Every line below is to be quoted exactly, with nothing added or dropped.
━━━ Data listing
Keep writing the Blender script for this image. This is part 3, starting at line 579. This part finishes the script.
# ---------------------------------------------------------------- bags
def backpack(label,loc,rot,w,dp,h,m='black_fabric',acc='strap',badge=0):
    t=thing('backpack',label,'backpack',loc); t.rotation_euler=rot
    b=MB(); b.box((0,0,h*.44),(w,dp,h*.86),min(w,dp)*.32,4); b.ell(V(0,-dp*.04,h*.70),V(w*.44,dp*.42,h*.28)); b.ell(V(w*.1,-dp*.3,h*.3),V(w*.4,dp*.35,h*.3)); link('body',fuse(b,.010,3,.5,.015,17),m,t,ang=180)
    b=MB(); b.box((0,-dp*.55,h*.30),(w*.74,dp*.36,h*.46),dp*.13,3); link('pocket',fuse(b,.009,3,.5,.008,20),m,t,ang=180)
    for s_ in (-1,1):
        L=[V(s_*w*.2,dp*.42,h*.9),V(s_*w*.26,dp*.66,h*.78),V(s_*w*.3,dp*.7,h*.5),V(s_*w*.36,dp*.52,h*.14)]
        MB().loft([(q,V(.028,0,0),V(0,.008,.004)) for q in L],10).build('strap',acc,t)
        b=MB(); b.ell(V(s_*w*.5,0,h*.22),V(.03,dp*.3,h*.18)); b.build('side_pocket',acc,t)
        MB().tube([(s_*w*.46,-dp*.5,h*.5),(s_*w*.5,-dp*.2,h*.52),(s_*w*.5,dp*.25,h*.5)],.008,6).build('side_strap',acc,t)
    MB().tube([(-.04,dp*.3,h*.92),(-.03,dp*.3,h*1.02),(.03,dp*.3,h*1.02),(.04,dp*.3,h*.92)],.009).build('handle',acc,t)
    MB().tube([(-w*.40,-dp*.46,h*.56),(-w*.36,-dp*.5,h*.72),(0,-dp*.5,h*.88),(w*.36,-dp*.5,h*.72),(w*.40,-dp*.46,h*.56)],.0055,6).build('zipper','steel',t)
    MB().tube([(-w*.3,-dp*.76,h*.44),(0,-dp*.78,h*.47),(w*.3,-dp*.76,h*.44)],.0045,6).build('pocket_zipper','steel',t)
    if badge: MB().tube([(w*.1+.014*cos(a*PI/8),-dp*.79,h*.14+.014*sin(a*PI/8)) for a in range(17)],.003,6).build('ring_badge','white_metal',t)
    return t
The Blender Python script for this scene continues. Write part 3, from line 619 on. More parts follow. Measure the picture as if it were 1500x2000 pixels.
━━━━━━
- _Answer for this exercise_:
Keep writing the Blender script for this image. This is part 3, starting at line 579. This part finishes the script.
# ---------------------------------------------------------------- bags
def backpack(label,loc,rot,w,dp,h,m='black_fabric',acc='strap',badge=0):
    t=thing('backpack',label,'backpack',loc); t.rotation_euler=rot
    b=MB(); b.box((0,0,h*.44),(w,dp,h*.86),min(w,dp)*.32,4); b.ell(V(0,-dp*.04,h*.70),V(w*.44,dp*.42,h*.28)); b.ell(V(w*.1,-dp*.3,h*.3),V(w*.4,dp*.35,h*.3)); link('body',fuse(b,.010,3,.5,.015,17),m,t,ang=180)
    b=MB(); b.box((0,-dp*.55,h*.30),(w*.74,dp*.36,h*.46),dp*.13,3); link('pocket',fuse(b,.009,3,.5,.008,20),m,t,ang=180)
    for s_ in (-1,1):
        L=[V(s_*w*.2,dp*.42,h*.9),V(s_*w*.26,dp*.66,h*.78),V(s_*w*.3,dp*.7,h*.5),V(s_*w*.36,dp*.52,h*.14)]
        MB().loft([(q,V(.028,0,0),V(0,.008,.004)) for q in L],10).build('strap',acc,t)
        b=MB(); b.ell(V(s_*w*.5,0,h*.22),V(.03,dp*.3,h*.18)); b.build('side_pocket',acc,t)
        MB().tube([(s_*w*.46,-dp*.5,h*.5),(s_*w*.5,-dp*.2,h*.52),(s_*w*.5,dp*.25,h*.5)],.008,6).build('side_strap',acc,t)
    MB().tube([(-.04,dp*.3,h*.92),(-.03,dp*.3,h*1.02),(.03,dp*.3,h*1.02),(.04,dp*.3,h*.92)],.009).build('handle',acc,t)
    MB().tube([(-w*.40,-dp*.46,h*.56),(-w*.36,-dp*.5,h*.72),(0,-dp*.5,h*.88),(w*.36,-dp*.5,h*.72),(w*.40,-dp*.46,h*.56)],.0055,6).build('zipper','steel',t)
    MB().tube([(-w*.3,-dp*.76,h*.44),(0,-dp*.78,h*.47),(w*.3,-dp*.76,h*.44)],.0045,6).build('pocket_zipper','steel',t)
    if badge: MB().tube([(w*.1+.014*cos(a*PI/8),-dp*.79,h*.14+.014*sin(a*PI/8)) for a in range(17)],.003,6).build('ring_badge','white_metal',t)
    return t
The Blender Python script for this scene continues. Write part 3, from line 619 on. More parts follow. Measure the picture as if it were 1500x2000 pixels.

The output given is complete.